There is still not enough data about shadow bands to explore their origins completely. Because they are a phenomenon of light and motion, and they only last less than a minute before and after the slim crescent of the solar surface appears and vanishes, using video cameras or rapid still photography is the best way to capture their fleeting images. A large 1-meter square piece of white paper or poster board is essential. Use this as the screen and set up your camera to photograph or record continuous video of this screen as the crescent of the solar surface disappears at the start if the eclipse, and re-appears at the end of the eclipse. Place your digital camera in ‘sports photography’ movie mode so that when you depress the button your camera will take a continuous stream of still images. Make sure a meter stick is placed on the screen so that you can establish size. Also make sure that your pictures or video are time stamped so you can determine their speed, and changes in intensity and direction.

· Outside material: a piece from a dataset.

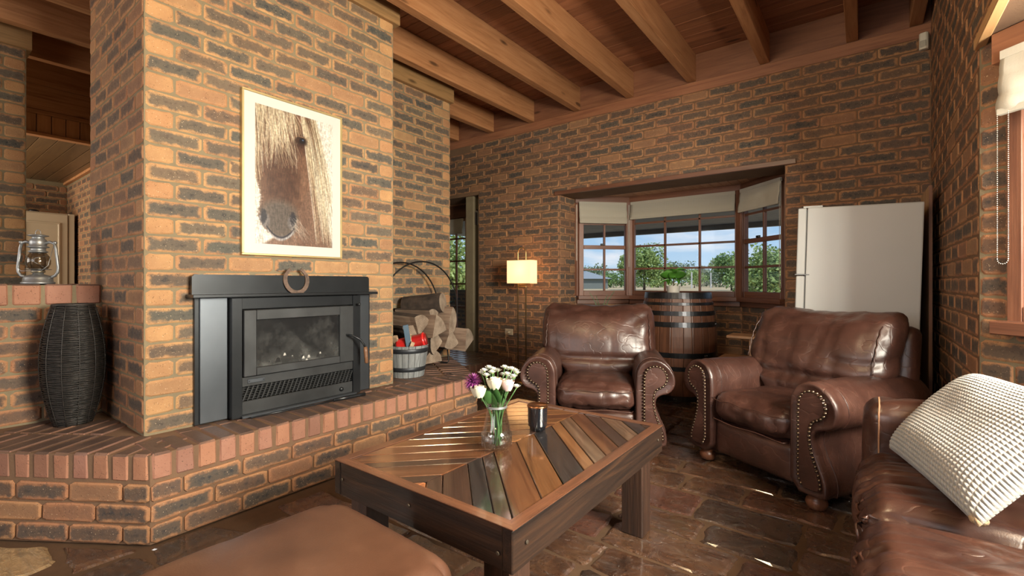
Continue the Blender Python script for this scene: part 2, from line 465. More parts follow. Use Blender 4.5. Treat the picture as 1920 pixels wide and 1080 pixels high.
# --- floor: mortar bed with flagstones
bm = bmesh.new(); prism(bm, [(-9, -2.9), (1.3, -2.9), (1.3, 5.3), (-9, 5.3)], -.12, -.007)
floor = struct('floor', bm, MORT_D)
def stone_mat():
    m, nt = newmat('flagstone_sealed')
    col = nt.nodes.new('ShaderNodeObjectInfo').outputs['Color']; sp = nodes(nt, 'ShaderNodeSeparateColor', {0: col}).outputs
    c = coords(nt, rnd=31); n1 = noise_(nt, c, 4.5, 6, .62, .6); n2 = noise_(nt, c, 11, 5, .6, 1.2)
    n3 = noise_(nt, coords(nt, (4, 14, 4), 31), 3, 5, .7, 1.)
    brown = ramp(nt, n1, [(.30, (.032, .016, .010)), (.48, (.090, .040, .021)), (.62, (.125, .062, .032)), (.78, (.055, .034, .022))])
    red = ramp(nt, n1, [(.3, (.045, .018, .012)), (.55, (.11, .042, .026)), (.75, (.07, .035, .025))])
    dark = ramp(nt, n1, [(.35, (.020, .013, .010)), (.6, (.058, .032, .021)), (.8, (.032, .022, .018))])
    tan = ramp(nt, n1, [(.3, (.26, .16, .075)), (.55, (.40, .27, .14)), (.8, (.33, .24, .15))])
    k = mixc(nt, ramp(nt, sp[0], [(.52, 0.), (.56, 1.)]), brown, red)
    k = mixc(nt, ramp(nt, sp[0], [(.62, 0.), (.66, 1.)]), k, dark)
    k = mixc(nt, ramp(nt, sp[0], [(.90, 0.), (.94, 1.)]), k, tan)
    k = mixc(nt, ramp(nt, n2, [(.5, 0.), (.75, .6)]), k, (.03, .02, .016))
    h = math_(nt, 'ADD', math_(nt, 'MULTIPLY', n3, 1.), math_(nt, 'ADD', math_(nt, 'MULTIPLY', n2, .8), math_(nt, 'MULTIPLY', noise_(nt, c, 38, 4), .22)))
    r = ramp(nt, n2, [(.3, .17), (.7, .36)])
    finish(nt, princ(nt, Base_Color=k, Roughness=r, Specular_IOR_Level=.7, Coat_Weight=.8, Coat_IOR=1.95, Coat_Roughness=.13, Normal=bump(nt, h, .85, .018))); return m
STONE = stone_mat()
def stone(poly, tone, zt=0.):
    """poly: outline in room coordinates"""
    cx_ = sum(p[0] for p in poly)/len(poly); cy_ = sum(p[1] for p in poly)/len(poly)
    P = []
    n = len(poly)
    for i in range(n):                      # a ragged edge and rounded corners
        a = Vector(poly[i]); b = Vector(poly[(i+1) % n]); L = (b-a).length; t = (b-a)/L; nn = Vector((t.y, -t.x))
        c = min(.014, L*.2)
        for f in (c/L, .2, .4, .6, .8, 1-c/L): P.append(a+t*L*(f+(R.uniform(-.03, .03) if .1 < f < .9 else 0))+nn*R.uniform(-.009, .006))
    N_ = len(P); V = []; F = []
    for p in P:
        q = Vector((p.x-cx_, p.y-cy_)); V.append((q.x*(1-.012/max(q.length, .05)), q.y*(1-.012/max(q.length, .05)), zt+R.uniform(-.0012, .0012)))
    for p in P: V.append((p.x-cx_, p.y-cy_, zt-.006))
    for p in P: V.append((p.x-cx_, p.y-cy_, -.02))
    F.append(tuple(range(N_)))
    for k in range(2):
        for i in range(N_): F.append((k*N_+i, (k+1)*N_+i, (k+1)*N_+(i+1) % N_, k*N_+(i+1) % N_))
    me = bpy.data.meshes.new('flagstone'); me.from_pydata(V, [], F)
    o_ = link('flagstone', me, STONE, floor, (cx_, cy_, 0)); o_.color = (tone, R.random(), R.random(), 1)
hearth_poly = [(-3.4, -.037), (-2.365, .64), (-2.365, 2.70), (-3.29, 3.333), (-5, 3.4), (-5, -.037)]
def inside(x, y, poly):
    c = False; n = len(poly)
    for i in range(n):
        (x1, y1), (x2, y2) = poly[i], poly[(i+1) % n]
        if (y1 > y) != (y2 > y) and x < (x2-x1)*(y-y1)/(y2-y1)+x1: c = not c
    return c
y = .62; cnt = 0; row = 0
while y < 5.25:
    h = R.choice([.20, .23, .26, .30]); x = -4.3+R.uniform(0, .3); row += 1
    while x < .95:
        L = R.choice([.30, .36, .44, .52, .40]); g = .009
        cx_, cy_ = x+L/2, y+h/2
        if in_view(cx_, cy_, 0, 130) and not inside(cx_, cy_, hearth_poly) and not (cx_ < -3.3 and cy_ > 3.3) and cnt < 288 and not (cx_ < -1.67 and cy_ < .98 and cx_-.3*0 > -9) and not (cy_ > 4.4 and (cx_ < -2.7 or cx_ > -.5)):
            j = lambda: R.uniform(-.008, .008)
            stone([(x+g+j(), y+g+j()), (x+L-g+j(), y+g+j()), (x+L-g+j(), y+h-g+j()), (x+g+j(), y+h-g+j())], R.random()*.88, R.uniform(-.002, .002)); cnt += 1
        x += L
    y += h
# larger random slabs in front of the splayed end of the hearth
for pl, tn in (([(-2.98, .17), (-2.78, .13), (-2.60, .15), (-2.49, .30), (-2.53, .385), (-2.71, .385)], 1.), ([(-2.655, .42), (-2.51, .41), (-2.375, .405), (-2.372, .605)], .50), ([(-3.15, .10), (-3.0, .02), (-2.99, .15), (-2.95, .22)], .97),
               ([(-2.34, .40), (-2.20, .40), (-2.08, .46), (-2.10, .60), (-2.27, .61), (-2.35, .56)], .70), ([(-2.47, .30), (-2.59, .14), (-2.40, .05), (-2.18, .20), (-2.14, .36), (-2.35, .38)], .2),
               ([(-2.35, .64), (-2.20, .62), (-2.09, .66), (-2.11, .95), (-2.35, .86)], .66), ([(-2.06, .46), (-1.70, .34), (-1.70, .60), (-2.07, .60)], .3), ([(-1.68, .34), (-1.2, .30), (-1.2, .60), (-1.68, .60)], .7),
               ([(-2.07, .62), (-1.70, .62), (-1.70, .86), (-2.08, .88)], .72), ([(-2.16, .18), (-1.6, .10), (-1.68, .31), (-2.10, .42)], .8), ([(-2.97, -.05), (-2.5, -.10), (-2.45, .03), (-2.62, .12), (-2.95, .12)], .93)):
    stone(pl, tn)

# --- hearth: brick plinth with a rowlock edge
bm = bmesh.new(); prism(bm, [(-3.4, -.037), (-2.371, .643), (-2.371, 2.697), (-3.29, 3.327), (-3.29, 2.153), (-2.69, 2.153), (-2.69, .706), (-3.4, .706)], 0, HT-.005)
hearth = struct('hearth', bm, MORT_F)
hb = Bricks(hearth)
thA = math.atan2(.677, 1.035)
hb.lay(-3.4-.083*math.cos(thA), -.037-.083*math.sin(thA), thA, 0, 1.32, 0, 3, style='far')
hb.lay(-2.365, .64, PI/2, 0, 2.06, 0, 3, first=1, style='far')
hb.build()
poly = [Vector(p) for p in [(-3.4, -.037), (-2.365, .64), (-2.365, 2.70), (-3.29, 3.333)]]
full = [(-3.4, -.037), (-2.365, .64), (-2.365, 2.70), (-3.29, 3.333), (-3.29, 2.153), (-2.69, 2.153), (-2.69, .706), (-3.4, .706)]
edges = [(poly[i], poly[i+1]) for i in range(3)]
def dist_in(p, e):
    a, b = e; t = (b-a).normalized(); return t.x*(p.y-a.y)-t.y*(p.x-a.x)
for ei, e in enumerate(edges):
    a, b = e; L = (b-a).length; t = (b-a)/L; nn = Vector((-t.y, t.x)); th = math.atan2(t.y, t.x)
    for j in range(5):
        N_ = round(L/.0862); st = L/N_; depth = .232
        for i in range(N_):
            p = a+t*(i+.5)*st+nn*(j*.236+.116)
            dd = [dist_in(p, q) for q in edges]
            dp = .232
            if ei == 1 and j == 1:
                if not (.70 < p.y < 2.15): pass
                else: p = a+t*(i+.5)*st+nn*(.236+.042); dp = .080
            if ei == 1 and j >= 1 and .70 < p.y < 2.15 and dp > .1: continue
            if not (inside(p.x, p.y, full) or dp < .1): continue
            if j > 0 and dd[ei] > min(dd)+.03: continue
            if not in_view(p.x, p.y, HT, 60): continue
            o_ = bpy.data.objects.new('rowlock_brick', rowlock_mesh(.0745, dp, .113, R.randrange(5))); COL.objects.link(o_); o_.parent = hearth
            o_.location = (p.x, p.y, HT-.0565+R.uniform(-.0015, .0015)); o_.rotation_euler = (0, 0, th+R.uniform(-.012, .012)); o_.color = brick_colour(True, 'rowlock')

# --- chimney breast
bm = bmesh.new(); prism(bm, [(-3.67, .706), (-2.69, .706), (-2.69, 2.153), (-3.67, 2.153)], HT-.01, 2.95)
chim = struct('wall_chimney', bm, MORT)
def behind_picture(x, y, z):
    return abs(x+2.69) < .01 and ((1.26 < y < 1.59 and 1.30 < z < 2.09) or (1.05 < y < 1.80 and .42 < z < 1.0))
bk = Bricks(chim)
bk.lay(-2.69, .706, PI/2, 0, 1.447, HT, 30, L=.2412, ch=.0858, style='chimney', hidden=behind_picture)
bk.lay(-3.67, .706, 0, 0, .98, HT, 30, L=.245, ch=.0858, style='side', first=1)
bk.build()

# --- alcove wall with the wood niche
me = panel_holes(0, 1.18, HT-.01, 2.88, [(.10, .92, HT-.02, .87)], .55, -3.29, 2.153, PI/2)
alc = struct('wall_alcove', me, MORT)
bk = Bricks(alc)
bk.lay(-3.29, 2.153, PI/2, 0, 1.18, HT, 29, holes=[(.10, .92, 0, .87)], ch=.0863, style='chimney', first=1)
bk.lay(-3.80, 2.153, PI/2, .10, .92, HT, 6, ch=.0863, style='side')
bk.lay(-3.84, 3.333, 0, 0, .55, HT, 29, ch=.0863, style='far')
bk.build()
box2('niche_back', -3.86, -3.80, 2.2, 3.12, HT-.01, .9, MORT, alc)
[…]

Also on the screen, draw a line pointed in the direction of the eclipsing sun during totality, and a line directed North-South and East-West.

Here are some sample questions to investigate.

Do the shadow bands move in the same direction across your viewing area?

Do they move parallel or perpendicular to the direction towards the sun?

Do they follow the geographic direction of local or prevailing winds?

Do they maintain the same speed?

What is the distance between the bands as they move?

How does the intensity of the bands change during the eclipse?

Do they travel in groups and if so what is the diameter of the group size?